Irish nationalism in Dublin and Melbourne: Joyce and beyond

This paper tables some documented features of Irish nationalism and republicanism in 1904 for comparison with their fictional treatment in the Cyclops chapter of James Joyce’s novel Ulysses. Six aspects will be discussed: Joyce’s joke of having Leopold Bloom suggest to Arthur Griffiths the name Sinn Féin for a new separatist organisation; Joyce’s creation of an anti-Semitic founder of the Gaelic Athletic Association; the 1904 rejection of anti-Semitism by Irish revolutionary Michael Davitt in the Dublin and Melbourne press; vice-regal support for the Redmondite St Patrick’s Day celebrations in Melbourne that year; the extent of working-class support for Gaelic sports in Victoria at the time; and, with reference to a Sydney memorial, also of the time, a word in defence of Robert Emmet and Sarah Curran. A quiz sheet will be offered to participants who wish to test their wits against the level of knowledge of Irish nationalist figures shown by participants in the Melbourne St Patrick’s Day parade in the year of the original Bloomsday.

Dr. Val Noone  is a Fellow in the School of Historical Studies, University of Melbourne. Formerly editor of Táin magazine of Australian Irish culture, his book on the Irish in Victoria and his life's work as an historian earned him an Honorary Doctorate at the National University of Ireland.
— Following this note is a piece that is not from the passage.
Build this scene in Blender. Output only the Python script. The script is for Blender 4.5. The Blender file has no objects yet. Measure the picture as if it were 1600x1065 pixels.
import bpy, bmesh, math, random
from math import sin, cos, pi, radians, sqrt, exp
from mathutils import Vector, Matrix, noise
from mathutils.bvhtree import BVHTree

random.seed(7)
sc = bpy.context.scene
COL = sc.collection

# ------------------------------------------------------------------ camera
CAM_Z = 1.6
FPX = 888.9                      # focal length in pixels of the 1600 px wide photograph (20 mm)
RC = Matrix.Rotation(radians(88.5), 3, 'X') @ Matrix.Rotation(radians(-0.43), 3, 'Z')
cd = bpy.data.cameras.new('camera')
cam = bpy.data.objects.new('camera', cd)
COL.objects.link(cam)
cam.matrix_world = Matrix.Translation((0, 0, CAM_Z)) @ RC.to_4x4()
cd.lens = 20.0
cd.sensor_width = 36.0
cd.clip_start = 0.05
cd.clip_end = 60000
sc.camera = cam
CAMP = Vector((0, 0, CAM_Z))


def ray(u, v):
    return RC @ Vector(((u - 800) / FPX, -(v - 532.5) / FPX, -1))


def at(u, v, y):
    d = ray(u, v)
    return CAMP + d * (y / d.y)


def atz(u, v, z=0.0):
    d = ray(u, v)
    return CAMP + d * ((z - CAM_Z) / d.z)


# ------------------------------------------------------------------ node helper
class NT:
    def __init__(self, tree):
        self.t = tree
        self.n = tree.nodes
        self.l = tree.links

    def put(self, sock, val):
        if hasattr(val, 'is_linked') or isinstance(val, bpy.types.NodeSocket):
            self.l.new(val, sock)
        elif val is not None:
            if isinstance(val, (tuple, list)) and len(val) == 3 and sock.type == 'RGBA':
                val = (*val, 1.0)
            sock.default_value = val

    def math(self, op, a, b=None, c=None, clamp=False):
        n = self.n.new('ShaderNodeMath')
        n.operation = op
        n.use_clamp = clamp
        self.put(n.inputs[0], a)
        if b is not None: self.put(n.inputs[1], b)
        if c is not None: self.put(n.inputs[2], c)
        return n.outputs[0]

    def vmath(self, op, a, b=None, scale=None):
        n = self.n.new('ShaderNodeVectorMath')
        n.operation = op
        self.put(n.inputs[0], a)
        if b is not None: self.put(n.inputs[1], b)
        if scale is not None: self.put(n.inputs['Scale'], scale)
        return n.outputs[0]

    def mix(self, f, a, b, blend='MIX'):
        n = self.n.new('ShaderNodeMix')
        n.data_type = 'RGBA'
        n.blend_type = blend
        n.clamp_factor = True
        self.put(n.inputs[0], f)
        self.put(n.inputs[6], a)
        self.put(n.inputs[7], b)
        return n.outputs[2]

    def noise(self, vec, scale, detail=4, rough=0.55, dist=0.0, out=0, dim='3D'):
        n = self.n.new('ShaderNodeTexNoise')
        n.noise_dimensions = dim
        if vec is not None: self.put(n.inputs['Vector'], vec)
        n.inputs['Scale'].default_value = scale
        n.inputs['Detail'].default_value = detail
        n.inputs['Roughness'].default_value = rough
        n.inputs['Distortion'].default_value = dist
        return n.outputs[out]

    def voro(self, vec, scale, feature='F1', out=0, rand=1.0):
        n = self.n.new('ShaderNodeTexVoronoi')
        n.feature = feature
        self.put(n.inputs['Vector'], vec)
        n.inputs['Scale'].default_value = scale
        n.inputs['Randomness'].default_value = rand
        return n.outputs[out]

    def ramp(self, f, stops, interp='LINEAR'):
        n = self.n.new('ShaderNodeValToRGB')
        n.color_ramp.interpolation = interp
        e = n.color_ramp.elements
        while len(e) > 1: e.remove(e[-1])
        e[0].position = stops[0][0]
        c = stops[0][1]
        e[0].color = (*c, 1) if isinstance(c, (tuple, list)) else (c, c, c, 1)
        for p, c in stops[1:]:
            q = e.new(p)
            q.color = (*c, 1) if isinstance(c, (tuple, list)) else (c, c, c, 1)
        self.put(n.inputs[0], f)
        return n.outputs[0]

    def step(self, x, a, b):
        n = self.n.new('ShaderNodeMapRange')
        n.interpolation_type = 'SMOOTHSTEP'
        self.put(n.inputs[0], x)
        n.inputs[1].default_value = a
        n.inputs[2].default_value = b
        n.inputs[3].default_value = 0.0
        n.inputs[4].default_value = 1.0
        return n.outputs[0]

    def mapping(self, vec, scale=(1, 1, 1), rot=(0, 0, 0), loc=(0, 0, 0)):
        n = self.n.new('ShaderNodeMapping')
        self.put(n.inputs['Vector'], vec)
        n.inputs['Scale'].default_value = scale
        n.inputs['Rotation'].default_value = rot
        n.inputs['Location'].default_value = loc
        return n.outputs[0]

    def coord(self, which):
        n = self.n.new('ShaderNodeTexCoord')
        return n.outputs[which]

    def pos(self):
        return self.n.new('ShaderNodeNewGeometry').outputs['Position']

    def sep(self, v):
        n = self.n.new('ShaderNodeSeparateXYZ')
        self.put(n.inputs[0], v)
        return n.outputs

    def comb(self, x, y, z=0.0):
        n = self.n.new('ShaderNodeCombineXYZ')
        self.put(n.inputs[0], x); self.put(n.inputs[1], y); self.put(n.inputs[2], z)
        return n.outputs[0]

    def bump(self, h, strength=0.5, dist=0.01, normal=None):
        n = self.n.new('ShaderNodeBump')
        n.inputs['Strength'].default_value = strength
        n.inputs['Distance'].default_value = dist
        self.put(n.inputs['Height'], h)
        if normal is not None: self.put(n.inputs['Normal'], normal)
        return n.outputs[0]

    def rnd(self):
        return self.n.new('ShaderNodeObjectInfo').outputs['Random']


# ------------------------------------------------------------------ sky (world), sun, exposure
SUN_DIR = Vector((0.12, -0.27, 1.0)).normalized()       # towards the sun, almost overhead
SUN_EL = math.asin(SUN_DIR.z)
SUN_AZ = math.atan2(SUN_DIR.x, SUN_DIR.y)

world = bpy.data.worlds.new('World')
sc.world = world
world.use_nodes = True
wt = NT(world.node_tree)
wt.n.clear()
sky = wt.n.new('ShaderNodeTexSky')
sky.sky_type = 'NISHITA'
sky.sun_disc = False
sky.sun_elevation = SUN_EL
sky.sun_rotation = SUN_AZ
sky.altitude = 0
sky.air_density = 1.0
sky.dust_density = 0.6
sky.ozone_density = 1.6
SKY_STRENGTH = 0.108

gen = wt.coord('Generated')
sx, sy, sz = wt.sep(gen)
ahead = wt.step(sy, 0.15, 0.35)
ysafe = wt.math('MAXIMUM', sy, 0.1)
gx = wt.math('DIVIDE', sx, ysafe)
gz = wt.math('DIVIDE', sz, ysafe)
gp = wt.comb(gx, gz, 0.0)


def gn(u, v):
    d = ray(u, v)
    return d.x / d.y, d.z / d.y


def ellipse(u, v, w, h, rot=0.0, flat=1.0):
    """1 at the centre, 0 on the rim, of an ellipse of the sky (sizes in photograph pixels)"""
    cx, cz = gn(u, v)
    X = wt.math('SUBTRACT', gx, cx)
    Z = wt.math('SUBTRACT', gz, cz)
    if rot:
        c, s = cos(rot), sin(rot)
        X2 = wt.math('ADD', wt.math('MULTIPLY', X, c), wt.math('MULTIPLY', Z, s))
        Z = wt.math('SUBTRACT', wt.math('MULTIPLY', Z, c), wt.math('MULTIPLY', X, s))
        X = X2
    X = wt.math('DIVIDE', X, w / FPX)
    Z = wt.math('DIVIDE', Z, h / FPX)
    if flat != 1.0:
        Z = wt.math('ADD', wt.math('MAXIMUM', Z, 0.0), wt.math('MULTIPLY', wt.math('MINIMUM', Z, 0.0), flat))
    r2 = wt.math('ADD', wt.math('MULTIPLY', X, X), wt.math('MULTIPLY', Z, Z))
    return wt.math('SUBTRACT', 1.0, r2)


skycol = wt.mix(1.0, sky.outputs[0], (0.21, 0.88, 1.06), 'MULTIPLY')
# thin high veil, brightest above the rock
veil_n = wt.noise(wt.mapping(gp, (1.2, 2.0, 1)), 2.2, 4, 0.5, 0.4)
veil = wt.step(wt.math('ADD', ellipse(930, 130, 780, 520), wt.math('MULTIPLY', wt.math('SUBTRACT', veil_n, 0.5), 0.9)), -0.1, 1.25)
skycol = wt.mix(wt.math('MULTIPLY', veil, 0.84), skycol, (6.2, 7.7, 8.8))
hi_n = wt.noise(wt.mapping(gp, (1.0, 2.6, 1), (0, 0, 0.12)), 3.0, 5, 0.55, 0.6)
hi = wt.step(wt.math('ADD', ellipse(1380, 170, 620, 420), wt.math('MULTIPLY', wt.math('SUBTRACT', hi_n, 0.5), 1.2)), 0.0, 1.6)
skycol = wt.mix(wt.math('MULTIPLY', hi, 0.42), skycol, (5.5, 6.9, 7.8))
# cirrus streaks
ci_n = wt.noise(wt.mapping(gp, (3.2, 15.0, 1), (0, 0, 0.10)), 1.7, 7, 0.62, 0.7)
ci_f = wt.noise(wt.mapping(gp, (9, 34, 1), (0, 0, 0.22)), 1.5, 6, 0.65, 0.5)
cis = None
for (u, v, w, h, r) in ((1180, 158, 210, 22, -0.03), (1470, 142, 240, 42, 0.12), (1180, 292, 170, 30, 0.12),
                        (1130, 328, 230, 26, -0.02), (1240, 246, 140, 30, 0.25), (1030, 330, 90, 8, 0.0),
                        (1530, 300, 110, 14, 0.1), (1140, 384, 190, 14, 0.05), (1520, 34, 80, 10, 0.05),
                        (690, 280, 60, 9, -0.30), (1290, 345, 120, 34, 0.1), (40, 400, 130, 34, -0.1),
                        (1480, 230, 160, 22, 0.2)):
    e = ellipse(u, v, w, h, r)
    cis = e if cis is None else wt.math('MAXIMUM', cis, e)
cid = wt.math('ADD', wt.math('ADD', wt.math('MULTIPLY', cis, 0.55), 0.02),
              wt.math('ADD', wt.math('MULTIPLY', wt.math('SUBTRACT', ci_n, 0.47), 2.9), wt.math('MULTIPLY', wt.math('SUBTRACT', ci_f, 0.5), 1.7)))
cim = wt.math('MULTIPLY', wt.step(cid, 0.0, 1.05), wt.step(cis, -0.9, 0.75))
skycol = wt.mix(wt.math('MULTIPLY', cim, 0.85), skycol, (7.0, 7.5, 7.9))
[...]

  Dr. Frances Devlin-Glass: Joyce and the ‘Cultic Twalette’: Jocoserious jousts in the nationalist arena in the Cyclops episode of Ulysses.

 
Set in a richly detailed Dublin of 1904, there has never been serious debate about the Irishness of Ulysses, but early critics and commentators, abetted by Joyce, made more of its European intertexts especially Homer, Dante, and closer to Ireland, Shakespeare. Its deep and suppressed debt to the Irish tradition was not fully explored until Maria Tymoczko’s The Irish Ulysses (1994). This paper examines how ancient Irish poetic material is used and strategically coopted for political use in the so-called Cyclops chapter of Ulysses, and demonstrates how Joyce reworked ancient Irish poetry to express a rather more inclusive and celebratory relationship with his cultural heritage than is sometimes recognised by commentators who more commonly insist that his use of ancient Irish material is parodic and satiric.

Associate Professor Frances Devlin-Glass is the founding director of Bloomsday in Melbourne. Until 2008, she lectured in Literary Studies at Deakin University, and currently pursues her research interests in Irish and Australian writers.

And in the Chair

Dr Ted Reilly has had a long association with Bloomsday. He is a Joycean, a poet and an academic and is currently teaching Joyce at Victoria University.